Quando mi chiedono dove sbagli Greta Thunberg, o qual è il difetto del suo metodo, rispondo che il suo problema è lo stesso di quello di autori come Ilan Pappé o Mauro Biglino: cattiva epistemologia. Nello specifico, tre errori ricorrenti:
1. Culto dell’autorità – Molti attivisti ormai argomentano ricorrendo a un "lo dice Greta", come se la sua figura avesse un’infallibilità dogmatica. Allo stesso modo, Greta stessa cita studi e ricercatori in modo selettivo, attribuendo loro conclusioni spesso più nette di quelle realmente sostenute dai dati.
2. Bias di conferma – Greta è partita da una tesi predefinita ("il disastro climatico è imminente e colpa dell’uomo") e ha raccolto solo le evidenze che la confermassero, ignorando le sfumature e le voci critiche.
3. Cherry-picking – Si prendono i dati che supportano la narrazione catastrofista (es. eventi meteorologici estremi, aumento delle temperature) mentre si trascurano quelli che la indebolirebbero (es. miglioramenti nell’efficienza energetica, riduzione della povertà globale, adattamento tecnologico).
Il catastrofismo ambientalista come nuovo millenarismo
Ma il problema non è solo metodologico: è anche culturale e psicologico. Il movimento di Greta, Extinction Rebellion e simili ripropone, in chiave moderna, lo stesso millenarismo che abbiamo visto con le paure dell’anno 1000 o con l’isteria del Millennium Bug.
È una visione del mondo in cui:
La fine è sempre vicina (se non fermiamo le emissioni entro il 2030, sarà la catastrofe);
La colpa è dell’uomo (antropocentrismo morale, dove l’umanità è un male da redimere);
La salvezza è possibile solo attraverso un’azione radicale (decrescita, abbandono dei combustibili fossili, cambiamento degli stili di vita).
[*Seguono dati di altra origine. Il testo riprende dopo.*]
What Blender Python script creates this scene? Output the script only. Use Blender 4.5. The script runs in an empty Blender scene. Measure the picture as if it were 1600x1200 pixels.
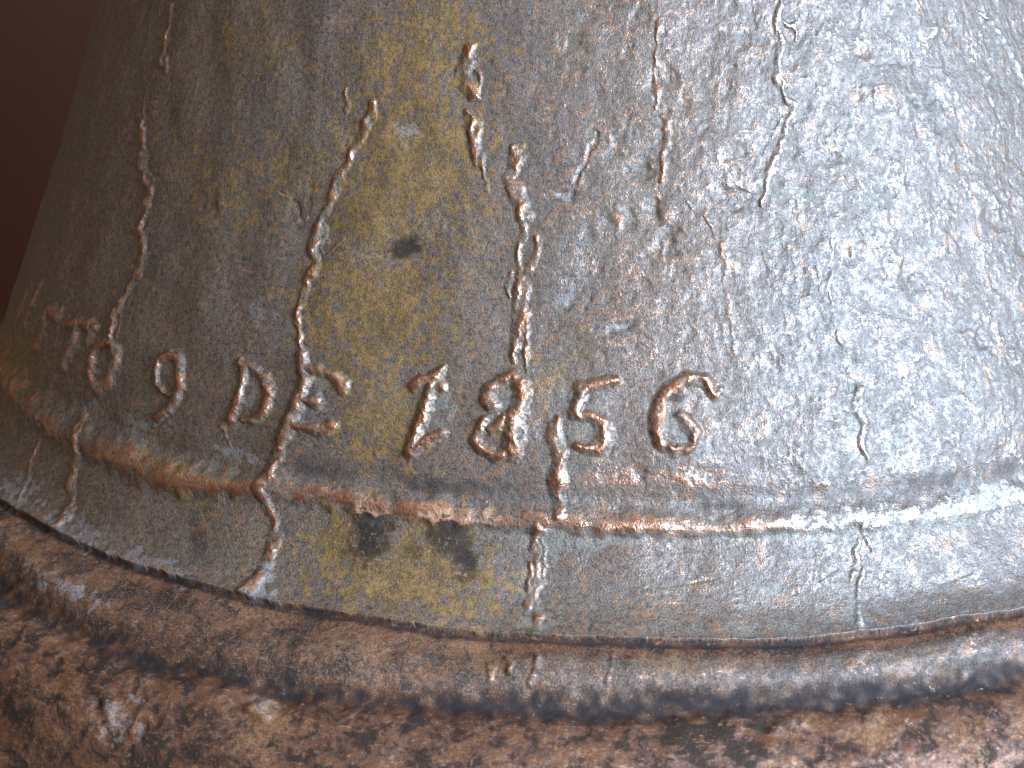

A questo si aggiunge una forte componente salvifica: l’attivista non lotta solo per una causa, ma per redimere il mondo, ponendosi come paladino di una moralità superiore. È un atteggiamento che ricorda certi movimenti religiosi o, più recentemente, il populismo moralista di certa sinistra radicale (si veda il movimento pro-Palestina, dove l’urlo sostituisce l’analisi).
Due considerazioni per smorzare l’isteria
Primo: la Terra ha già affrontato catastrofi ben peggiori.
66 milioni di anni fa, un meteorite grande come l’Himalaya colpì la Terra, rilasciando un’energia pari a migliaia di arsenali nucleari moderni.
L’inverno nucleare che ne seguì durò un secolo, eppure la vita non scomparve. Anzi, quell’evento permise ai mammiferi di prosperare.
E non fu neppure la prima estinzione di massa: il pianeta ne ha superate almeno cinque, dimostrando una resilienza che il catastrofismo ignora.
Secondo: le soluzioni non sono mai semplici né univoche.
Il clima è un sistema caotico e complesso, influenzato da fattori astronomici, geologici e sì, anche antropici.
Pretendere di controllarlo con misure punitive (tasse sul carbonio, divieti) è ingenuo quando non controproducente.
L’ambientalismo radicale, invece di proporre soluzioni tecnologiche (nucleare, geo-ingegneria, innovazione), preferisce colpevolizzare il singolo ("non prendere l’aereo"), alimentando solo un senso di superiorità morale.
L’ambientalismo ha bisogno di meno urla e più scienza, Greta e i movimenti affini hanno il merito di aver portato l’ambiente al centro del dibattito, ma il loro approccio è controproducente:
Urla invece di analizzare (il tono è sempre apocalittico, mai razionale).
Mobilita le masse, ma le indirizza verso soluzioni inefficaci (il greenwashing politico invece che l’innovazione reale).
Trasforma l’ecologia in una religione, dove chi dissente è un "negazionista" e chi obbedisce è un "salvatore".
Se vogliamo un ambientalismo serio, dobbiamo superare il moralismo e tornare a parlare di scienza, tecnologia e adattamento — non di colpa e redenzione.